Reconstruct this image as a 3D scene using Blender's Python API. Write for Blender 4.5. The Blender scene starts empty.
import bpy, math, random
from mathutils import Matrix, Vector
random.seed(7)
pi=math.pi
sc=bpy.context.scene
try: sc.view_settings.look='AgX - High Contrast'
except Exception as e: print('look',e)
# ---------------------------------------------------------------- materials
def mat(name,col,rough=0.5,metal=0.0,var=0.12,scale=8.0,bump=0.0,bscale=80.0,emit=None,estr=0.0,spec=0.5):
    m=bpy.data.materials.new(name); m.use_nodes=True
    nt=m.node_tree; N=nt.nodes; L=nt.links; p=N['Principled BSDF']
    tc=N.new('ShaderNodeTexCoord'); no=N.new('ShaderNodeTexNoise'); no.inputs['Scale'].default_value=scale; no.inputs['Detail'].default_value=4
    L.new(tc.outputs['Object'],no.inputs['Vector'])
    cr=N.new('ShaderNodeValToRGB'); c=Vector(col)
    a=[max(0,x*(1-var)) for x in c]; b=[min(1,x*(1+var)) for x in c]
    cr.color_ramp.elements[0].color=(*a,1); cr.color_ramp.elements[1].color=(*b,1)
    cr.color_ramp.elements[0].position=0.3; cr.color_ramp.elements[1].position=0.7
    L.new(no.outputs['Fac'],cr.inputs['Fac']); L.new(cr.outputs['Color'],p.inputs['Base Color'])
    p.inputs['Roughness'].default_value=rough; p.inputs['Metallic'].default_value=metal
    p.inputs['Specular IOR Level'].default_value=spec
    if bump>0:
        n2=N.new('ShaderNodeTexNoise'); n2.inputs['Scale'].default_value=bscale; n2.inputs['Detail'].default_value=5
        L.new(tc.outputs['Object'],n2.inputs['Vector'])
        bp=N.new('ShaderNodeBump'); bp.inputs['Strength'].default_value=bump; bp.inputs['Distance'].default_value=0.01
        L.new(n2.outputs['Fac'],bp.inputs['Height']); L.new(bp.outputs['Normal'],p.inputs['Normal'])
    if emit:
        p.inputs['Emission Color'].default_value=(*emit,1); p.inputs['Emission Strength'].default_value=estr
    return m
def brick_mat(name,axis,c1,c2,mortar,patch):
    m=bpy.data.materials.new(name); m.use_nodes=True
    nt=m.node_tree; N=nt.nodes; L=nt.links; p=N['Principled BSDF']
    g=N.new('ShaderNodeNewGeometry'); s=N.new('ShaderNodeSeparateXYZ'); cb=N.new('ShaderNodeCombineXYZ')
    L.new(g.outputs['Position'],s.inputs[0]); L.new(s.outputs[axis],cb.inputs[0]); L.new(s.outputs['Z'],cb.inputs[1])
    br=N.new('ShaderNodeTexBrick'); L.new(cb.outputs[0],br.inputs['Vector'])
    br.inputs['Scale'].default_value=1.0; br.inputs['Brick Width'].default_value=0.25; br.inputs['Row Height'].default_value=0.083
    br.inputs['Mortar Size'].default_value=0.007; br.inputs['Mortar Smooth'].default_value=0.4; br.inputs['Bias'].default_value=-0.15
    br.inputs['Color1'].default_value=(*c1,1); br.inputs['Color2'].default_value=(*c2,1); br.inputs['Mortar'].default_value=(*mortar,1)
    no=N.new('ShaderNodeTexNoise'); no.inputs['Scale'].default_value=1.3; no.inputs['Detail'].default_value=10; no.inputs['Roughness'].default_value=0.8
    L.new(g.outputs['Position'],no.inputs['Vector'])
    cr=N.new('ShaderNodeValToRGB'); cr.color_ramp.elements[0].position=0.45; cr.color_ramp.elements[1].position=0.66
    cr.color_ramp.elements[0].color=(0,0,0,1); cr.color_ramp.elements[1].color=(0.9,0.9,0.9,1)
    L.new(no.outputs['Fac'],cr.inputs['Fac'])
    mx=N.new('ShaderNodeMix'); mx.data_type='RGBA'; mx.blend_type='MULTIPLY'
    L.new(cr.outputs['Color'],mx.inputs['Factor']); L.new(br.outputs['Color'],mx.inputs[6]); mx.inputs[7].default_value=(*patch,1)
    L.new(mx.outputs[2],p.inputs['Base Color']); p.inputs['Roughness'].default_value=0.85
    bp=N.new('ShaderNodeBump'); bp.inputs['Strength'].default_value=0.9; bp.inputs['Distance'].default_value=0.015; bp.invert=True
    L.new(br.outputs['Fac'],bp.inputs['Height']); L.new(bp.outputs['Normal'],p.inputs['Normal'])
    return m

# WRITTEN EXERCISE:
How many lines of the listing above include the word "scene"? Reply with the number alone.

# WRITTEN RESPONSE:
2